With that in mind, let’s explore how we did it for CPC Signs’ recent NetSuite and BigCommerce B2B integration.

CPC Signs was ready for a website experience built for the modern customer. As a traffic, safety, and municipal signage supplier with a massive product catalog and government customers who often require specific pricing arrangements, CPC needed its move to BigCommerce to do more than look modern on the front end: The new eCommerce experience also had to preserve the business logic and data flow already running behind the scenes in NetSuite.

Anchor Group was brought in to integrate BigCommerce and NetSuite using Celigo, the middleware that moves data between the two systems. Celigo’s prebuilt B2C templates gave the team a strong starting point for connecting NetSuite and BigCommerce, but CPC Signs’ use case required more than a standard B2C integration. Using BigCommerce’s newer B2B functionality introduced additional requirements around customer records, company accounts, pricing, and order behavior, with customer-specific pricing being one of the clearest examples of that complexity. 

The challenge

Inside NetSuite, CPC Signs had multiple ways to control what a customer pays. A customer could receive a certain price level across the board. They could receive special pricing for a specific group of items. They could even receive bespoke pricing for individual products when the business required it. CPC Signs was using a combination of price levels and group pricing for government customers, which made sense in NetSuite because NetSuite was designed to support that kind of layered pricing logic.

BigCommerce B2B Edition, however, handles customer pricing in a much “flatter” way. In broad strokes, BigCommerce allows a specific price list to be applied to a customer, which works well when pricing is relatively straightforward. What’s less straightforward, and significantly more complex is when the NetSuite has several pricing levers working together and the BigCommerce B2B platform expects those levers to arrive looking like one clean, flattened price list (we'll save our thoughts on the burden of expectations for another day). 

The biggest challenge of all

One option would have been to rework CPC Sign’s robust NetSuite pricing model to fit BigCommerce’s simpler structure. Technically possible, sure.

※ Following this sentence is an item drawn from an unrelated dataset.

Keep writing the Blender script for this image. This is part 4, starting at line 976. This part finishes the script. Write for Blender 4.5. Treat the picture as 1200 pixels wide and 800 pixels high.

Operationally helpful? absolutely not. (For the record, forcing a company to change a system that was already working for the business, just to satisfy the limitations of the eCommerce platform is not best practice.)

Instead, Anchor Group solved the problem at the integration layer.

Using custom Celigo flows, the team built a data transformation process that could interpret CPC’s multi-layered pricing logic in NetSuite and translate it into a structure BigCommerce could actually support. In other words, NetSuite could keep doing what NetSuite does well, BigCommerce could receive pricing in a format it understood, and CPC Signs change its entire pricing model just to make the two systems shake hands.

During testing, Anchor Group stayed highly available through targeted calls and maintained daily “CPC Signs office hours,” helping CPC work through questions around data integrity, sync timing, and what information was moving between systems. As the team built confidence in the integration, more of the manual review process could be reduced and the new BigCommerce experience could start functioning the way it was intended: modern on the customer side, accurate on the business side, and mercifully less dependent on people manually reviewing every order that came through the site.

The result was a pricing integration that respected the complexity of CPC Sign’s NetSuite setup without making customers or internal teams pay the price for it.